# [Dataset excerpt]
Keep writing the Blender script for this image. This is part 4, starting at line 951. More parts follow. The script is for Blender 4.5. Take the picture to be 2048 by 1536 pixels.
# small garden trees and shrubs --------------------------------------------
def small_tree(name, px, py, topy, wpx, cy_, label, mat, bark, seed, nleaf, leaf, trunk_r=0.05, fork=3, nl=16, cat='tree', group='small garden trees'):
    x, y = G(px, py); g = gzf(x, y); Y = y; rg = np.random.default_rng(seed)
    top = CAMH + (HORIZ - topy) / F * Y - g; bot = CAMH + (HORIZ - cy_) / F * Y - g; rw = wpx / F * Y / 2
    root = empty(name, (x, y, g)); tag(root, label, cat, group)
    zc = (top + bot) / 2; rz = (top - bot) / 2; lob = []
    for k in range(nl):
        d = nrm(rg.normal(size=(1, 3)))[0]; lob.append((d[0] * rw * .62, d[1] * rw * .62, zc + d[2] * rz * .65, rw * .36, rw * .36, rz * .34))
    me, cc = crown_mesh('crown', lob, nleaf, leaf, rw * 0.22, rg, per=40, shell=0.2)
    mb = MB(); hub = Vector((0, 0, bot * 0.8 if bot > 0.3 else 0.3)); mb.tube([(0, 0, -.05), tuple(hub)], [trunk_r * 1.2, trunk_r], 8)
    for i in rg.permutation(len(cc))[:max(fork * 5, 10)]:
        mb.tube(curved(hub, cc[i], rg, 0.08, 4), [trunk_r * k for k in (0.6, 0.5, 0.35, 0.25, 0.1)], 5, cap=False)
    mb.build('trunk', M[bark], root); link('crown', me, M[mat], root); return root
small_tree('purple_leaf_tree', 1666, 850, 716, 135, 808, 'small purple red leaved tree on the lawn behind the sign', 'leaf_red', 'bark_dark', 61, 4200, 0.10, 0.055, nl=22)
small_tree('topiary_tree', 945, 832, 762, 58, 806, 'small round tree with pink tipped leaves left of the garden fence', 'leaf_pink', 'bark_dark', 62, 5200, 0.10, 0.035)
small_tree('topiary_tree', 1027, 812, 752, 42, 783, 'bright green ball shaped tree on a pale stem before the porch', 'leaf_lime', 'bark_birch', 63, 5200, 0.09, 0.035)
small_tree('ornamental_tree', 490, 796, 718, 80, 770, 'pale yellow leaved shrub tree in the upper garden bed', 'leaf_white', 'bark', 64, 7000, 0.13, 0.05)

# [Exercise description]
Give the data again, exactly as it stands.

# [Worked answer]
Keep writing the Blender script for this image. This is part 4, starting at line 951. More parts follow. The script is for Blender 4.5. Take the picture to be 2048 by 1536 pixels.
# small garden trees and shrubs --------------------------------------------
def small_tree(name, px, py, topy, wpx, cy_, label, mat, bark, seed, nleaf, leaf, trunk_r=0.05, fork=3, nl=16, cat='tree', group='small garden trees'):
    x, y = G(px, py); g = gzf(x, y); Y = y; rg = np.random.default_rng(seed)
    top = CAMH + (HORIZ - topy) / F * Y - g; bot = CAMH + (HORIZ - cy_) / F * Y - g; rw = wpx / F * Y / 2
    root = empty(name, (x, y, g)); tag(root, label, cat, group)
    zc = (top + bot) / 2; rz = (top - bot) / 2; lob = []
    for k in range(nl):
        d = nrm(rg.normal(size=(1, 3)))[0]; lob.append((d[0] * rw * .62, d[1] * rw * .62, zc + d[2] * rz * .65, rw * .36, rw * .36, rz * .34))
    me, cc = crown_mesh('crown', lob, nleaf, leaf, rw * 0.22, rg, per=40, shell=0.2)
    mb = MB(); hub = Vector((0, 0, bot * 0.8 if bot > 0.3 else 0.3)); mb.tube([(0, 0, -.05), tuple(hub)], [trunk_r * 1.2, trunk_r], 8)
    for i in rg.permutation(len(cc))[:max(fork * 5, 10)]:
        mb.tube(curved(hub, cc[i], rg, 0.08, 4), [trunk_r * k for k in (0.6, 0.5, 0.35, 0.25, 0.1)], 5, cap=False)
    mb.build('trunk', M[bark], root); link('crown', me, M[mat], root); return root
small_tree('purple_leaf_tree', 1666, 850, 716, 135, 808, 'small purple red leaved tree on the lawn behind the sign', 'leaf_red', 'bark_dark', 61, 4200, 0.10, 0.055, nl=22)
small_tree('topiary_tree', 945, 832, 762, 58, 806, 'small round tree with pink tipped leaves left of the garden fence', 'leaf_pink', 'bark_dark', 62, 5200, 0.10, 0.035)
small_tree('topiary_tree', 1027, 812, 752, 42, 783, 'bright green ball shaped tree on a pale stem before the porch', 'leaf_lime', 'bark_birch', 63, 5200, 0.09, 0.035)
small_tree('ornamental_tree', 490, 796, 718, 80, 770, 'pale yellow leaved shrub tree in the upper garden bed', 'leaf_white', 'bark', 64, 7000, 0.13, 0.05)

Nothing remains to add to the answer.